Sunday, September 28, 2014

Un Grand Petit Film: En Attendant Godard

Barbara Cornaud is a Masters student in Film Studies in Lyon. She’s known on social media as ‘Moustache de souris’ (@Barbabou) and she's well known for her impromptu thoughts, typically annoyed, about life and culture. Barbara’s areas of research include the philosophy of Gilles Deleuze and the films of Béla Tarr. One of the revelations, and cinematic highlights, of this weekend was the discovery of her earlier short film, En Attendant Godard (2010), which she co-directed. It’s about a young adolescent couple going about their afternoon as they squabble throughout cafés and the streets. He’s waiting for a meeting with Godard (he’ll be late, insists the director’s assistant) and she, enjoyably and frustrated, hangs around and experiences culture (reads Beckett and goes to the cinema). The directorial duo riffs on Godard though the film never feels like a pastiche. En Attendant Godard is closer to Yann Gonzalez’s Les rencontres d'après minuit in how it’s able to synthesize its sources to create something refreshingly original. En Attendant Godard begins with a static long-take filming a (home-made) tracking shot of small crew filming a young girl walking (a reference to Le Mépris) while the credits are read out loud.

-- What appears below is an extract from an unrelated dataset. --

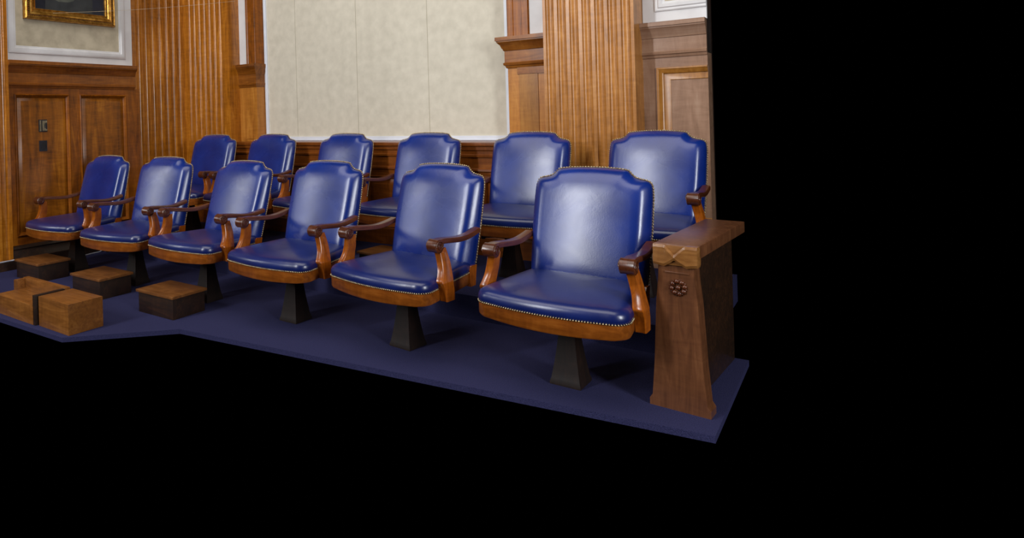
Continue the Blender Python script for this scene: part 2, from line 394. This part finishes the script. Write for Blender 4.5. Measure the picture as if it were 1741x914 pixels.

It also includes overlapping dialogue on top of a black screen, jump-cuts, and interesting re-working of the classic iconography of French cinema. While in terms of subject matter it’s full of the Bergmanesque Godard of arguments about relationships between couples and an existential dread. “Connard,” says the young women to her boyfriend after he says something stupid. Angry, to the point, and a little funny. En Attendant Godard est un grand petit film. Barbabou still has a lot to teach us.